* BEGIN DATA ENTRIES *
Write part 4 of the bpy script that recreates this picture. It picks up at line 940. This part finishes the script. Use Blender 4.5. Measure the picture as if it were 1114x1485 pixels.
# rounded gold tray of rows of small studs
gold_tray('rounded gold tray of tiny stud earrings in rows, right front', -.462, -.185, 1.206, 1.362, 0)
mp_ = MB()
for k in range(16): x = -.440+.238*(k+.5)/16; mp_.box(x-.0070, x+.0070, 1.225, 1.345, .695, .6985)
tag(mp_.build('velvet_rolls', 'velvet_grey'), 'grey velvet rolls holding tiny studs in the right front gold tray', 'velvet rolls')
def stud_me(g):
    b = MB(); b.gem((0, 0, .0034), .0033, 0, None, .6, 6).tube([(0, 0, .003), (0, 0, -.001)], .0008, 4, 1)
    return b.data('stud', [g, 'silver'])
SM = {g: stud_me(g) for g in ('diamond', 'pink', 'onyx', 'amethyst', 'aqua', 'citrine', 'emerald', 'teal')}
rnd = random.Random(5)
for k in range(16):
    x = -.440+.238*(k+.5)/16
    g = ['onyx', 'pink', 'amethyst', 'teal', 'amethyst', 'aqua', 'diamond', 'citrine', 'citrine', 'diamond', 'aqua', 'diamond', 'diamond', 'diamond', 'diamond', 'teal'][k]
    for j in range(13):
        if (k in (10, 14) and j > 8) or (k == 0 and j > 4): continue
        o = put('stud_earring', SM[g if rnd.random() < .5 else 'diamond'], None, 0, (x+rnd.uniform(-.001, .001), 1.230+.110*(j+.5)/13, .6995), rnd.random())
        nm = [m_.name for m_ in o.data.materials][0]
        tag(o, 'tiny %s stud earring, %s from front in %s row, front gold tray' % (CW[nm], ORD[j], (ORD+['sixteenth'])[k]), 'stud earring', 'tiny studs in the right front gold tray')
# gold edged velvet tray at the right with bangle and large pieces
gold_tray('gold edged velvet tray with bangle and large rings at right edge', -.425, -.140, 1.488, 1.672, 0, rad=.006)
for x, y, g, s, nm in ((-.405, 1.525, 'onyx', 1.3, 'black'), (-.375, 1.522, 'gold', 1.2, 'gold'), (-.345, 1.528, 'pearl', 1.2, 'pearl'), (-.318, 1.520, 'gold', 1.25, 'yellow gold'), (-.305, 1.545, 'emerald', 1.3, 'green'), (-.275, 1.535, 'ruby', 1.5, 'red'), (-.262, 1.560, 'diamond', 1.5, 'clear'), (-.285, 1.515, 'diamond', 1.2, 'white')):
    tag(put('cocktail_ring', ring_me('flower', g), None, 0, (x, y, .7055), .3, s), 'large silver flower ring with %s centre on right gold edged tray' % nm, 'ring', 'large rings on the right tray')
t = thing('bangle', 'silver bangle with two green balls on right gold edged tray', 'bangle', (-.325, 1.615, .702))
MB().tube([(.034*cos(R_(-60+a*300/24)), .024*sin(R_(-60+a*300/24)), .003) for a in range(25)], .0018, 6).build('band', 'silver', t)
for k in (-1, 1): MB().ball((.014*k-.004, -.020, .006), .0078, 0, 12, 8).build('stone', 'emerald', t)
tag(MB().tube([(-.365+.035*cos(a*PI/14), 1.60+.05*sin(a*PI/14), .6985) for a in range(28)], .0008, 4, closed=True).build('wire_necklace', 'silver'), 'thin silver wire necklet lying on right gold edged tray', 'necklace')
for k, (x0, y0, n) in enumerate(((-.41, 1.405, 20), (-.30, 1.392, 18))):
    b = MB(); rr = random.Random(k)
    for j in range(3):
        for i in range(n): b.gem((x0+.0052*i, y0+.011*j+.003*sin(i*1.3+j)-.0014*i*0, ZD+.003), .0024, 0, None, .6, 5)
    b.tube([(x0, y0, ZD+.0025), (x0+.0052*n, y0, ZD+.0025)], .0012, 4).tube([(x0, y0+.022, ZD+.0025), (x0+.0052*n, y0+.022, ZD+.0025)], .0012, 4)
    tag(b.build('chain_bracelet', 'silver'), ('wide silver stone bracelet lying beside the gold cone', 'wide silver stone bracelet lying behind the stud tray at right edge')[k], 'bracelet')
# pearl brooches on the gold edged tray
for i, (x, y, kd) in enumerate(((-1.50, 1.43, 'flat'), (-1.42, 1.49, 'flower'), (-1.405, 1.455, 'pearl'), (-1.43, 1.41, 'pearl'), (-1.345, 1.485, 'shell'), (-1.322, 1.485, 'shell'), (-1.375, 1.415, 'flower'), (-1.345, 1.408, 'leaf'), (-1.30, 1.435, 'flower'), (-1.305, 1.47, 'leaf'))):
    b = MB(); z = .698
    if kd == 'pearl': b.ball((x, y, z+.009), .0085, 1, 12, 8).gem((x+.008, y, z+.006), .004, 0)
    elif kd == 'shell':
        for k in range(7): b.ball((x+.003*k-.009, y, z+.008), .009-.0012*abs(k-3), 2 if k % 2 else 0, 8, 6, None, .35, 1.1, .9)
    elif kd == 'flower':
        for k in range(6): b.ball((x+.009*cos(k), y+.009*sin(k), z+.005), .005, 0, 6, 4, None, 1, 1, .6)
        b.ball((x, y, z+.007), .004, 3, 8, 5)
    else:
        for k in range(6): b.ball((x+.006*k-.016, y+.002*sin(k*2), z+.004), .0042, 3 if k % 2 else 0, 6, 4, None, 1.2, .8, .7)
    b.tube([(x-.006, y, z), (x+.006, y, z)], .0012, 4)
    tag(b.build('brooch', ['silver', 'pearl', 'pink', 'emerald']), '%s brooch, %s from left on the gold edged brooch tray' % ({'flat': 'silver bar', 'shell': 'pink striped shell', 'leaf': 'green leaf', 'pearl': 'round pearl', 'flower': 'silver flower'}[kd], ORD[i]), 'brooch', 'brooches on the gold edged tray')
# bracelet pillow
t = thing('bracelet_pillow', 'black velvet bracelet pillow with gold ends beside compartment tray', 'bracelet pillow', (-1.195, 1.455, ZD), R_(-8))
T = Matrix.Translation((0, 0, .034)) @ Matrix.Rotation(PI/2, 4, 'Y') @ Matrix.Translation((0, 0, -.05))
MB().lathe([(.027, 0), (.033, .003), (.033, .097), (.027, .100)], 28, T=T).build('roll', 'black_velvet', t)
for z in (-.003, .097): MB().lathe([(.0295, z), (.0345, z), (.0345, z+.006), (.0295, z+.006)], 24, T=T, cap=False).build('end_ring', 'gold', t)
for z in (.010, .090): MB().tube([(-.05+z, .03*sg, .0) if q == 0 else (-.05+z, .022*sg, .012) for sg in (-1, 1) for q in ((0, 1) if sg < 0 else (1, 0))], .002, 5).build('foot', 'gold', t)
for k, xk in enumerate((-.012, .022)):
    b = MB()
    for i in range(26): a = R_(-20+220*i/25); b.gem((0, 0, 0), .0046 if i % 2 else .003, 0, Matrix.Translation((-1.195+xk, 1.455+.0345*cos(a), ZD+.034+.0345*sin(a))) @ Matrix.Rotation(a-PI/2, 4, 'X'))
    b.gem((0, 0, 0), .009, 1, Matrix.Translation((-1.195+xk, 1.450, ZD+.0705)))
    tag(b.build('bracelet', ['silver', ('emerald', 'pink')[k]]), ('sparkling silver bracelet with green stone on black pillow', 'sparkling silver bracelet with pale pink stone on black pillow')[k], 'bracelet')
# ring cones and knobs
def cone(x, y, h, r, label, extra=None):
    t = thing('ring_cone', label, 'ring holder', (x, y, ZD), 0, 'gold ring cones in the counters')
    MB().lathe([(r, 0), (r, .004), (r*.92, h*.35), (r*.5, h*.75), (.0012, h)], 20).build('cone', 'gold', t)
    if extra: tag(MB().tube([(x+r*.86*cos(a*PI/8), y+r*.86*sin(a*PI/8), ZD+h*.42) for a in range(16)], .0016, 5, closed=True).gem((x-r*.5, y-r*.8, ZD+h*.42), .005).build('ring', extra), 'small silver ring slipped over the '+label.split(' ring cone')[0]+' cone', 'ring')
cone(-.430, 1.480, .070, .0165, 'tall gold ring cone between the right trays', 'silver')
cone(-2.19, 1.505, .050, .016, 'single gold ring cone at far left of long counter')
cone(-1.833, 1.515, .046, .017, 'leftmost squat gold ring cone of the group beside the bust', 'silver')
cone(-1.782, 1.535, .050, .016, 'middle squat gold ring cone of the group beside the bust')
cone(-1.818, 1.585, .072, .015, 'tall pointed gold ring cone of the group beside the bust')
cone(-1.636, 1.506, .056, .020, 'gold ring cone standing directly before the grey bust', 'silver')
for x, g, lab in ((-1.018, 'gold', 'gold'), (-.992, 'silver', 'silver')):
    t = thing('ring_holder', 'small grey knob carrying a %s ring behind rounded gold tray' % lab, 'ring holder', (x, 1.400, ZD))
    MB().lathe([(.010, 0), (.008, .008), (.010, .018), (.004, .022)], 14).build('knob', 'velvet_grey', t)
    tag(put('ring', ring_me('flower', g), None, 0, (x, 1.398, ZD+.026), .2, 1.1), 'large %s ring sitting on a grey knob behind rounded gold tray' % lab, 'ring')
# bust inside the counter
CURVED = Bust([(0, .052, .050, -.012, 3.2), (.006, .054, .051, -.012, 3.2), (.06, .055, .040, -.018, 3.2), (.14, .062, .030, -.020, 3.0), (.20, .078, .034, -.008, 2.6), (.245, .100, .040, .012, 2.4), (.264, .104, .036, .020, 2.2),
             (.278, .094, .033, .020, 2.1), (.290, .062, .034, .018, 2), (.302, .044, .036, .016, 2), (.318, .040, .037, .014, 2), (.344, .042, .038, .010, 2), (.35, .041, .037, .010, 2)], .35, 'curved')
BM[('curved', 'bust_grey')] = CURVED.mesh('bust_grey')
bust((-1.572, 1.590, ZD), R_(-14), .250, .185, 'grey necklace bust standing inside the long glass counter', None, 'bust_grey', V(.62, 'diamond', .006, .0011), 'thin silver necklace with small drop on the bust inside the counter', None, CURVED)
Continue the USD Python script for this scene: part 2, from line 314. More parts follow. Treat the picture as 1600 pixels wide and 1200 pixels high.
* END DATA ENTRIES *
Give only the number of lines in the entries that contain "pixels".

FULL OUTPUT: 2